In connection with the Modification Agreement, the Company and PNC also executed a Borrowing Base Rider, effective September 28, 2013, which limits the aggregate principal amount of indebtedness that may be outstanding under the Credit Facility at any one time to a Borrowing Base and conditions the Company’s request for an advance under the Credit Facility on the Company’s submission of a Borrowing Base Certificate to the Bank on or before the 15th day of each month.
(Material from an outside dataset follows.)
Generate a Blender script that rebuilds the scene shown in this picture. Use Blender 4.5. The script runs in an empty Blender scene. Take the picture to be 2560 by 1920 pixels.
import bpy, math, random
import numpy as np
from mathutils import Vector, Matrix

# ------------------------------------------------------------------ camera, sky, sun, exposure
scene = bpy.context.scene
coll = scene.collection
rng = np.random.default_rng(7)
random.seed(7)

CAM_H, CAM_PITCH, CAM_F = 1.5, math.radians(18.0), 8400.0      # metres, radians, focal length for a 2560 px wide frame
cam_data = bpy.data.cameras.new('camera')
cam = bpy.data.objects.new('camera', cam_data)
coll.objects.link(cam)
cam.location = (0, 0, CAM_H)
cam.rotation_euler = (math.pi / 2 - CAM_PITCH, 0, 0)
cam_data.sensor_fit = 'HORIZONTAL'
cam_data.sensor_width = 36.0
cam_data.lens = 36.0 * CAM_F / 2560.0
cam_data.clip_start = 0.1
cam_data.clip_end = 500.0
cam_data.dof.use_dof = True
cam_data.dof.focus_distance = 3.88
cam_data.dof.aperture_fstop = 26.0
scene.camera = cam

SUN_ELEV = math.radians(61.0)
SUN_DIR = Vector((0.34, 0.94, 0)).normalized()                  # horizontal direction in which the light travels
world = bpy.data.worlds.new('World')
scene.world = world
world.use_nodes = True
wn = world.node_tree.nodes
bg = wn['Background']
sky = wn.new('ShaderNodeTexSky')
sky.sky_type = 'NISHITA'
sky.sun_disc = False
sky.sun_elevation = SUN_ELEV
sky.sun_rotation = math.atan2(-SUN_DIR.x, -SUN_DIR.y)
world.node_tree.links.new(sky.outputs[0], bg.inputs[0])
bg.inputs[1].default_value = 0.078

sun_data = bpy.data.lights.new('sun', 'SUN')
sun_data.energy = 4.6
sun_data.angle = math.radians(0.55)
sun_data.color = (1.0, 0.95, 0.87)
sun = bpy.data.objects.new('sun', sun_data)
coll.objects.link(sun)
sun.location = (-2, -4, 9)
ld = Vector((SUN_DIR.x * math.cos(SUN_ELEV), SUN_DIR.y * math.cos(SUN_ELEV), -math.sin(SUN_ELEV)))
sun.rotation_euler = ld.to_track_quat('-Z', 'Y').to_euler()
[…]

As defined in the Borrowing Base Rider, the “Borrowing Base” is defined as the lesser of (i) $3.0 million and (ii) the sum of (a) 80% of Qualified Accounts (as defined in the Borrowing Base Rider) and (b) 50% of Qualified Inventory (as defined in the Borrowing Base Rider), provided, however, that the total amount of advances allocable to Qualified Inventory may not exceed $500,000. In the event that the outstanding principal amount of indebtedness under the Credit Facility exceeds the Borrowing Base, the Company must immediately repay the amount of such excess.


The foregoing is only a summary of the material provisions of the Modification Agreement and the Borrowing Base Rider and is qualified in its entirety by the terms of those documents, copies of which will be filed as exhibits to the Company’s Quarterly Report on Form 10-Q for the quarter ending September 30, 2013 as required by Item 601(b)(10) of the SEC’s Regulation S-K Copies of the related Loan Agreement, dated as of June 28, 2012, between the Company and PNC, the Committed Line of Credit Note, dated as of June 28, 2012, issued by the Company to the order of PNC, the Subordination Agreement, dated as of June 28, 2012, by and among PNC, the Company and C.B. Brechin, and the Subordination Agreement, dated as of June 28, 2012, by and among PNC, the Company and Scott Rutherford were filed as Exhibit 10.1, Exhibit 10.2, Exhibit 10.3 and Exhibit 10.4, respectively, to the Company’s Current Report on Form 8-K that was filed with the SEC on July 18, 2012.